Tiger Woods’ name is in a headline and suddenly, we’re paying attention. Unintentionally, because of our curiosity, we have begun to feed the machine.

What machine? The Tiger Woods media coverage wood chipper: good intentions enter the machine like trees and come out as rotting excuses, more lies and overall junk.

Maybe I’m being harsh. In general, I feel public apologies for private infidelities are not only unnecessary, but also oftentimes more harmful. Who benefitted from Tiger Woods’ much publicized and flat apology? No one. Not his wronged wife, not his mistresses who are calling for an apology of their own and definitely not the American people. What Tiger Woods does in his personal time is no care of mine, or of most people’s. So why does he need to apologize to all of us?

It’s only because of ratings.

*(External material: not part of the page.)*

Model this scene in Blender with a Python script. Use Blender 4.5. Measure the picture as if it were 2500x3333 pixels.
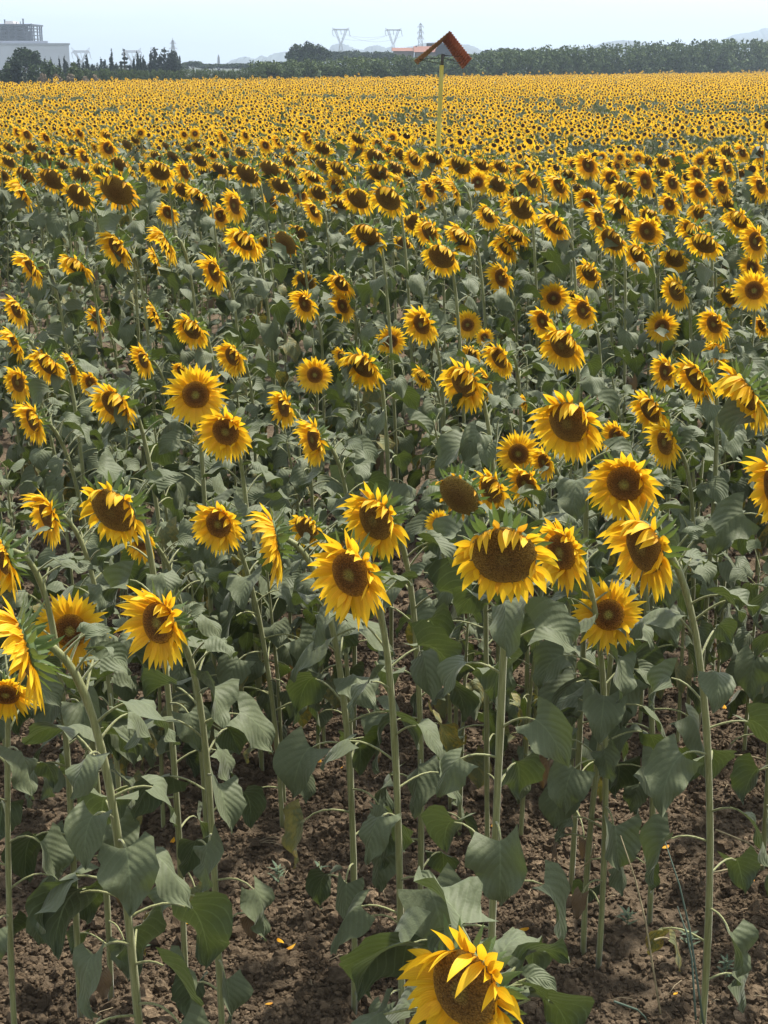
import bpy, math, random
import numpy as np
from mathutils import Vector, Matrix

sc = bpy.context.scene
for o in list(bpy.data.objects):
    bpy.data.objects.remove(o)
R = math.radians

# ------------------------------------------------------------------ camera, sky, sun, exposure
CAM_Z, PITCH, F = 3.1, 16.3, 5000.0          # camera height (m), tilt below the horizon, focal length in photo pixels
cd = bpy.data.cameras.new('camera')
cam = bpy.data.objects.new('camera', cd)
sc.collection.objects.link(cam)
cam.location = (0, 0, CAM_Z)
cam.rotation_euler = (R(90 - PITCH), 0, 0)
cd.sensor_fit = 'VERTICAL'
cd.sensor_height = 24.0
cd.lens = F / 3333.0 * 24.0
cd.clip_start, cd.clip_end = 0.05, 20000
sc.camera = cam

SUN_EL, SUN_AZ = 58.0, 48.0                   # azimuth clockwise from +Y
w = bpy.data.worlds.new('World')
sc.world = w
w.use_nodes = True
nt = w.node_tree
bg = nt.nodes['Background']
sky = nt.nodes.new('ShaderNodeTexSky')
sky.sky_type = 'NISHITA'
sky.sun_disc = False
sky.sun_elevation = R(SUN_EL)
sky.sun_rotation = R(SUN_AZ)
sky.air_density, sky.dust_density, sky.ozone_density = 1.0, 1.6, 2.0
hs = nt.nodes.new('ShaderNodeHueSaturation')          # thin high haze whitens the blue of the sky
hs.inputs['Saturation'].default_value = 0.42
nt.links.new(sky.outputs[0], hs.inputs['Color'])
wc = nt.nodes.new('ShaderNodeTexCoord')
wm = nt.nodes.new('ShaderNodeMapping')
wm.inputs['Scale'].default_value = (3.0, 3.0, 22.0)
wn = nt.nodes.new('ShaderNodeTexNoise')               # faint flat veils of high cloud
wn.inputs['Scale'].default_value = 1.6
wn.inputs['Detail'].default_value = 6
wn.inputs['Roughness'].default_value = 0.6
wr = nt.nodes.new('ShaderNodeMapRange')
wr.inputs['From Min'].default_value, wr.inputs['From Max'].default_value = 0.4, 0.75
wr.inputs['To Min'].default_value, wr.inputs['To Max'].default_value = 0.22, 0.6
wx = nt.nodes.new('ShaderNodeMix')
wx.data_type = 'RGBA'
wx.inputs[7].default_value = (7.2, 7.8, 8.1, 1)
nt.links.new(wc.outputs['Generated'], wm.inputs['Vector'])
nt.links.new(wm.outputs[0], wn.inputs['Vector'])
nt.links.new(wn.outputs[0], wr.inputs['Value'])
nt.links.new(wr.outputs[0], wx.inputs[0])
nt.links.new(hs.outputs[0], wx.inputs[6])
nt.links.new(wx.outputs[2], bg.inputs[0])
bg.inputs[1].default_value = 0.125

sd = bpy.data.lights.new('sun', 'SUN')
sd.energy = 5.0
sd.angle = R(2.5)
sd.color = (1.0, 0.94, 0.84)
sun = bpy.data.objects.new('sun', sd)
sc.collection.objects.link(sun)
sdir = Vector((math.sin(R(SUN_AZ)) * math.cos(R(SUN_EL)), math.cos(R(SUN_AZ)) * math.cos(R(SUN_EL)), math.sin(R(SUN_EL))))
sun.rotation_euler = sdir.to_track_quat('Z', 'Y').to_euler()
sun.location = (20, 20, 40)

sc.view_settings.view_transform = 'Standard'
sc.view_settings.look = 'None'
sc.view_settings.gamma = 1.0
sc.view_settings.exposure = 0.92
cy = sc.cycles
cy.max_bounces, cy.diffuse_bounces, cy.glossy_bounces, cy.transmission_bounces, cy.volume_bounces = 6, 3, 2, 4, 0
cy.use_denoising = True
cy.sample_clamp_indirect = 4.0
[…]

As a rising journalist, I understand the importance of readership and viewership. But Jason Whitlock of the Kansas City Star admitted as early as Dec. 5 of last year that the media has sunk to a new low trying to catch the Tiger.

“The high road no longer pays our bills,” Whitlock wrote. “So, like TMZ, the National Enquirer and all the rest, we will pick through the personal lives of celebrity athletes, and when we turn up dirt, we will shout they owe us a televised, remorseful, ratings-driving explanation.”

The explanation we got was horribly anti-climactic. Tiger babbled, apologized, babbled some more and was done. It didn’t seem at all like his heart was in it, and in the words of Rihanna, “Don’t tell me you’re sorry ’cause you’re not … I know you’re only sorry you got caught.”

Take a bow, Tiger. You’re not fooling anyone.

Not only did Tiger waste valuable airspace, but after the apology bubble burst, pundits spent hours analyzing and deconstructing his poorly written speech. The United States is fighting two wars. Iran is getting more belligerent every day. The Olympics were more important than the words that should have been reserved for Woods’ wife and family.

Possibly the only good to come out of the media whirlwind is PETA’s punchy billboard campaign. “Too much sex can be a bad thing … for little tigers too. Help keep your cats (and dogs) out of trouble. Always spay or neuter!”

So what am I doing — feeding this flame? I’m trying to build it up and then dump a gallon of water on it. Stop with the coverage. Tiger’s car accident was not newsworthy, and what it uncovered was only newsworthy for gossip magazines and tabloids.

It’s time for respectable and reputable newspapers and television stations to leave private matters out of the public sphere and the American people to stop demanding apologies for things that don’t concern them.